→ **Task directions**:
Keep only the lines from the top of the listing through the one with "COL = S.collection", and reproduce them unaltered.

[Source data]
***

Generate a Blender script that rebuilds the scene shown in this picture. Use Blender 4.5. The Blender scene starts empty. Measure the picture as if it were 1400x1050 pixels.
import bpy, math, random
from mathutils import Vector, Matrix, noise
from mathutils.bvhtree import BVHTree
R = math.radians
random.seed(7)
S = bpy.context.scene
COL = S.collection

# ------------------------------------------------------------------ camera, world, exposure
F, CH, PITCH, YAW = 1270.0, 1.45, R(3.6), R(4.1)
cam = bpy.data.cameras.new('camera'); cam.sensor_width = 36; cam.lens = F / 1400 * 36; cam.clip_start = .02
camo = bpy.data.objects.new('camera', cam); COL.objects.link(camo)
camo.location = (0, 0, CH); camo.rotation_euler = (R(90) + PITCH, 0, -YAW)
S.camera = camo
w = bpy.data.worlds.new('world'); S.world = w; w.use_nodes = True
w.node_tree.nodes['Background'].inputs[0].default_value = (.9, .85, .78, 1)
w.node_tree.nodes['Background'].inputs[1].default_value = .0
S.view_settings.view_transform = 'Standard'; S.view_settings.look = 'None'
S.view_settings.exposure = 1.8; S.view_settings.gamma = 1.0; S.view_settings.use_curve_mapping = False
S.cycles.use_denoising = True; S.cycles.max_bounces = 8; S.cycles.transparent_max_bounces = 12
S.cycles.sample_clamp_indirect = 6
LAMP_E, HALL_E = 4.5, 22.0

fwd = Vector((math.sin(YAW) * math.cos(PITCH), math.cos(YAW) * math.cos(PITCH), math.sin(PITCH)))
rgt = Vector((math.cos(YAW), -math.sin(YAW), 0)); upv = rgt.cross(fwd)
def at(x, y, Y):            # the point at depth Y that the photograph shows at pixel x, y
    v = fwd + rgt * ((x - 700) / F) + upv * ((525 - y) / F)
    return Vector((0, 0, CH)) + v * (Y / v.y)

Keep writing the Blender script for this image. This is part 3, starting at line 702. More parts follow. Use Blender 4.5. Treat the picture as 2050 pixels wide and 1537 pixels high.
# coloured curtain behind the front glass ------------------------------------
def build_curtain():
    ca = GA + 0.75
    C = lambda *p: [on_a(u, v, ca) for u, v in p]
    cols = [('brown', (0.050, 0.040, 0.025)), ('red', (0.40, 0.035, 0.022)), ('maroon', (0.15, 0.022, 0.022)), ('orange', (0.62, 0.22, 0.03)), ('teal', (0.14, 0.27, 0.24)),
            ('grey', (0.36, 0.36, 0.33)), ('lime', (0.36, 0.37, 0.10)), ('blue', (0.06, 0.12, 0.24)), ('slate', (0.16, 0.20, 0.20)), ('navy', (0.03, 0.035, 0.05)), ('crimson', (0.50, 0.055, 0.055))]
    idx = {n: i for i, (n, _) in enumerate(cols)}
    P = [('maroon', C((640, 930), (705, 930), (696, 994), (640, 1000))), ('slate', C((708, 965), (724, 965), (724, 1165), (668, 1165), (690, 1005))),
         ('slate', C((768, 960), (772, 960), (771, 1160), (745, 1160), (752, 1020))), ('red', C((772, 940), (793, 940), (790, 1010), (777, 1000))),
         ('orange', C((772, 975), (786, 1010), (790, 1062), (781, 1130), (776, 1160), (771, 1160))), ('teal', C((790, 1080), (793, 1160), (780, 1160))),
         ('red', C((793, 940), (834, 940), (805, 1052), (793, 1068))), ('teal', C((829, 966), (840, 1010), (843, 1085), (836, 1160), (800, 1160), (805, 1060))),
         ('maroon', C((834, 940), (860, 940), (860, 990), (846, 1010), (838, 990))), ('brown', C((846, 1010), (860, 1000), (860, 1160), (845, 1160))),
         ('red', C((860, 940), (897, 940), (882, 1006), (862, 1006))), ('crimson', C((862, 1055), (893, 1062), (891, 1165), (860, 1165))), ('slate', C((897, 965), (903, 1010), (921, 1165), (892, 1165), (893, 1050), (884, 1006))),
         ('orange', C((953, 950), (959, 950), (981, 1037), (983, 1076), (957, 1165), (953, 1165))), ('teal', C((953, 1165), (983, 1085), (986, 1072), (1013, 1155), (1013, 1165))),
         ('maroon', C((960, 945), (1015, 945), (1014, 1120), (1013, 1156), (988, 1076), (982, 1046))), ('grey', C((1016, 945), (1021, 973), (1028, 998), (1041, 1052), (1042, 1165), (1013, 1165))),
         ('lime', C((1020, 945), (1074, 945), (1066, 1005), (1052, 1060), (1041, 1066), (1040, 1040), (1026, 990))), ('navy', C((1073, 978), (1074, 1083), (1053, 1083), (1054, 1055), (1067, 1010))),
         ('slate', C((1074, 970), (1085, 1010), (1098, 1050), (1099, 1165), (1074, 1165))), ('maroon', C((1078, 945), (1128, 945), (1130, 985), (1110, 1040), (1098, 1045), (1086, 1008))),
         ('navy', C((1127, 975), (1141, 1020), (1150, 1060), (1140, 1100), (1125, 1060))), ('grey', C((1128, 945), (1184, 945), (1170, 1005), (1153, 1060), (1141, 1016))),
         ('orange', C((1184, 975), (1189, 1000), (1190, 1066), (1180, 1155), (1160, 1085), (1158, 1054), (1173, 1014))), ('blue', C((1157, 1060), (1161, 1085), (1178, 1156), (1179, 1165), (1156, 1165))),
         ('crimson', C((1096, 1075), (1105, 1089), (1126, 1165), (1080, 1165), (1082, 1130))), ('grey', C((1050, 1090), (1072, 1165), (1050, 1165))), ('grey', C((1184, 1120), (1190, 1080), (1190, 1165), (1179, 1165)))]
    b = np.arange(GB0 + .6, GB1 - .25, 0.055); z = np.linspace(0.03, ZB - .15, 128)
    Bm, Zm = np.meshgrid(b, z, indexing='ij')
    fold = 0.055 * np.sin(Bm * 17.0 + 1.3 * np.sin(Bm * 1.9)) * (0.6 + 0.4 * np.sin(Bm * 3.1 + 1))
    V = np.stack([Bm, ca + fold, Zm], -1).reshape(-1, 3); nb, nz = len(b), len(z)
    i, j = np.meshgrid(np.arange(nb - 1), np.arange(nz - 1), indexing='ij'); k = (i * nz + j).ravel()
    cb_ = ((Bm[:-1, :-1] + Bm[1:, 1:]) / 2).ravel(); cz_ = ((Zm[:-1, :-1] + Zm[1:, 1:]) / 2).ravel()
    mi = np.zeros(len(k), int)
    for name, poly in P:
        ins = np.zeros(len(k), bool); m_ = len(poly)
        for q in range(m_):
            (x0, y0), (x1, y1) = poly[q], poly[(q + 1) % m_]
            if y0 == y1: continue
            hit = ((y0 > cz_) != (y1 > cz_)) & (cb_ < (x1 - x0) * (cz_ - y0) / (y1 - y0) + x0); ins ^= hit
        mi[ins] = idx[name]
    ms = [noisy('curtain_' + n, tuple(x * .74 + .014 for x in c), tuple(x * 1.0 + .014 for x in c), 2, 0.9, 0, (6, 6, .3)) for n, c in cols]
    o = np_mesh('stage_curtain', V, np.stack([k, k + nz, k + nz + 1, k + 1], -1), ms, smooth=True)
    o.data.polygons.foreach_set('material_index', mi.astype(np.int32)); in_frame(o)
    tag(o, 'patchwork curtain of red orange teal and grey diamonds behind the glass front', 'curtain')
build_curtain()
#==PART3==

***

→ **Result**:
Generate a Blender script that rebuilds the scene shown in this picture. Use Blender 4.5. The Blender scene starts empty. Measure the picture as if it were 1400x1050 pixels.
import bpy, math, random
from mathutils import Vector, Matrix, noise
from mathutils.bvhtree import BVHTree
R = math.radians
random.seed(7)
S = bpy.context.scene
COL = S.collection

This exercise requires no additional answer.